Set exercise> Images are not part of the copy; write out the rest of the data exactly as given.
------------
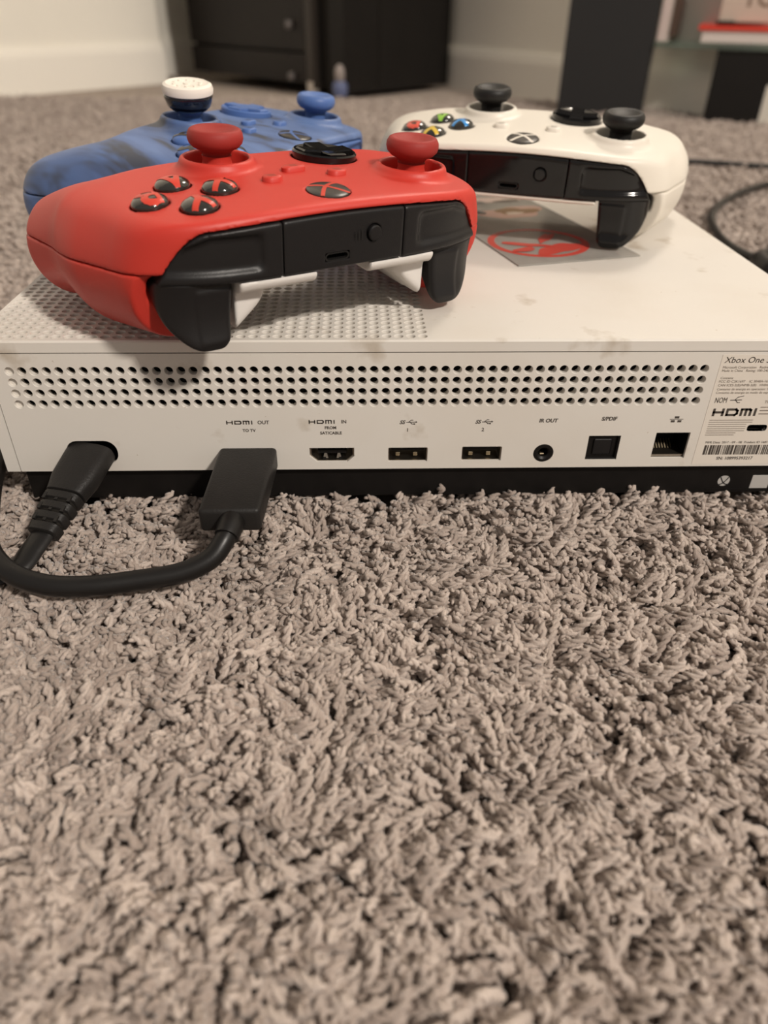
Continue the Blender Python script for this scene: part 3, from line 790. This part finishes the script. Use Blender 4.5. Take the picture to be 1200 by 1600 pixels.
def surface_nets(fn, bounds, h):
    (x0, x1), (y0, y1), (z0, z1) = bounds
    gx = np.arange(x0, x1 + h, h, dtype=np.float32); gy = np.arange(y0, y1 + h, h, dtype=np.float32); gz = np.arange(z0, z1 + h, h, dtype=np.float32)
    X, Y, Z = np.meshgrid(gx, gy, gz, indexing='ij')
    F = fn(X, Y, Z).astype(np.float32)
    ins = F < 0
    nx, ny, nz = F.shape
    cnt = np.zeros((nx - 1, ny - 1, nz - 1), np.float32); acc = np.zeros((3, nx - 1, ny - 1, nz - 1), np.float32)
    sl = lambda n, o: slice(o, n - 1 + o)
    for ax in range(3):
        o1 = [a for a in range(3) if a != ax]
        for p in (0, 1):
            for q_ in (0, 1):
                ia = [0, 0, 0]; ia[o1[0]] = p; ia[o1[1]] = q_; ib = list(ia); ib[ax] = 1
                sa = tuple(sl(n, o) for n, o in zip(F.shape, ia)); sb = tuple(sl(n, o) for n, o in zip(F.shape, ib))
                cr = ins[sa] != ins[sb]
                fa, fb = F[sa], F[sb]
                den = fa - fb; t = np.where(cr, fa / np.where(np.abs(den) < 1e-12, 1, den), 0)
                cnt += cr
                acc[ax] += np.where(cr, t, 0); acc[o1[0]] += np.where(cr, p, 0); acc[o1[1]] += np.where(cr, q_, 0)
    act = cnt > 0
    idx = np.full(act.shape, -1, np.int64); n = int(act.sum()); idx[act] = np.arange(n)
    ci_ = np.argwhere(act).astype(np.float32)
    V = np.stack([acc[a][act] / cnt[act] for a in range(3)], 1) + ci_
    V = V * h + np.array([gx[0], gy[0], gz[0]], np.float32)
    faces = []
    for ax in range(3):
        u, v = [(1, 2), (2, 0), (0, 1)][ax]
        s0 = [slice(1, -1)] * 3; s0[ax] = slice(0, -1); s1 = list(s0); s1[ax] = slice(1, None)
        a, b = ins[tuple(s0)], ins[tuple(s1)]
        e = np.argwhere(a != b)
        inside_first = a[a != b]
        base_ = e.copy()
        for k in range(3):
            if k != ax: base_[:, k] += 1
        def cell(du, dv):
            c = base_.copy(); c[:, u] -= du; c[:, v] -= dv; return idx[c[:, 0], c[:, 1], c[:, 2]]
        qd = np.stack([cell(1, 1), cell(0, 1), cell(0, 0), cell(1, 0)], 1)
        qd[~inside_first] = qd[~inside_first][:, ::-1]
        faces.append(qd)
    Fc = np.concatenate(faces)
    # pull the vertices onto the true surface
    V = V.astype(np.float64)
    for _ in range(2):
        ee = 0.05; f0 = fn(V[:, 0], V[:, 1], V[:, 2])
        g = np.stack([(fn(V[:, 0] + ee * (k == 0), V[:, 1] + ee * (k == 1), V[:, 2] + ee * (k == 2)) - f0) / ee for k in range(3)], 1)
        st = g * (f0 / np.maximum((g * g).sum(1), 0.05))[:, None]
        ln = np.linalg.norm(st, axis=1, keepdims=True); st *= np.minimum(1, 0.35 * h / np.maximum(ln, 1e-9))
        V -= st
    return V, Fc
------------
Full solution>
Continue the Blender Python script for this scene: part 3, from line 790. This part finishes the script. Use Blender 4.5. Take the picture to be 1200 by 1600 pixels.
def surface_nets(fn, bounds, h):
    (x0, x1), (y0, y1), (z0, z1) = bounds
    gx = np.arange(x0, x1 + h, h, dtype=np.float32); gy = np.arange(y0, y1 + h, h, dtype=np.float32); gz = np.arange(z0, z1 + h, h, dtype=np.float32)
    X, Y, Z = np.meshgrid(gx, gy, gz, indexing='ij')
    F = fn(X, Y, Z).astype(np.float32)
    ins = F < 0
    nx, ny, nz = F.shape
    cnt = np.zeros((nx - 1, ny - 1, nz - 1), np.float32); acc = np.zeros((3, nx - 1, ny - 1, nz - 1), np.float32)
    sl = lambda n, o: slice(o, n - 1 + o)
    for ax in range(3):
        o1 = [a for a in range(3) if a != ax]
        for p in (0, 1):
            for q_ in (0, 1):
                ia = [0, 0, 0]; ia[o1[0]] = p; ia[o1[1]] = q_; ib = list(ia); ib[ax] = 1
                sa = tuple(sl(n, o) for n, o in zip(F.shape, ia)); sb = tuple(sl(n, o) for n, o in zip(F.shape, ib))
                cr = ins[sa] != ins[sb]
                fa, fb = F[sa], F[sb]
                den = fa - fb; t = np.where(cr, fa / np.where(np.abs(den) < 1e-12, 1, den), 0)
                cnt += cr
                acc[ax] += np.where(cr, t, 0); acc[o1[0]] += np.where(cr, p, 0); acc[o1[1]] += np.where(cr, q_, 0)
    act = cnt > 0
    idx = np.full(act.shape, -1, np.int64); n = int(act.sum()); idx[act] = np.arange(n)
    ci_ = np.argwhere(act).astype(np.float32)
    V = np.stack([acc[a][act] / cnt[act] for a in range(3)], 1) + ci_
    V = V * h + np.array([gx[0], gy[0], gz[0]], np.float32)
    faces = []
    for ax in range(3):
        u, v = [(1, 2), (2, 0), (0, 1)][ax]
        s0 = [slice(1, -1)] * 3; s0[ax] = slice(0, -1); s1 = list(s0); s1[ax] = slice(1, None)
        a, b = ins[tuple(s0)], ins[tuple(s1)]
        e = np.argwhere(a != b)
        inside_first = a[a != b]
        base_ = e.copy()
        for k in range(3):
            if k != ax: base_[:, k] += 1
        def cell(du, dv):
            c = base_.copy(); c[:, u] -= du; c[:, v] -= dv; return idx[c[:, 0], c[:, 1], c[:, 2]]
        qd = np.stack([cell(1, 1), cell(0, 1), cell(0, 0), cell(1, 0)], 1)
        qd[~inside_first] = qd[~inside_first][:, ::-1]
        faces.append(qd)
    Fc = np.concatenate(faces)
    # pull the vertices onto the true surface
    V = V.astype(np.float64)
    for _ in range(2):
        ee = 0.05; f0 = fn(V[:, 0], V[:, 1], V[:, 2])
        g = np.stack([(fn(V[:, 0] + ee * (k == 0), V[:, 1] + ee * (k == 1), V[:, 2] + ee * (k == 2)) - f0) / ee for k in range(3)], 1)
        st = g * (f0 / np.maximum((g * g).sum(1), 0.05))[:, None]
        ln = np.linalg.norm(st, axis=1, keepdims=True); st *= np.minimum(1, 0.35 * h / np.maximum(ln, 1e-9))
        V -= st
    return V, Fc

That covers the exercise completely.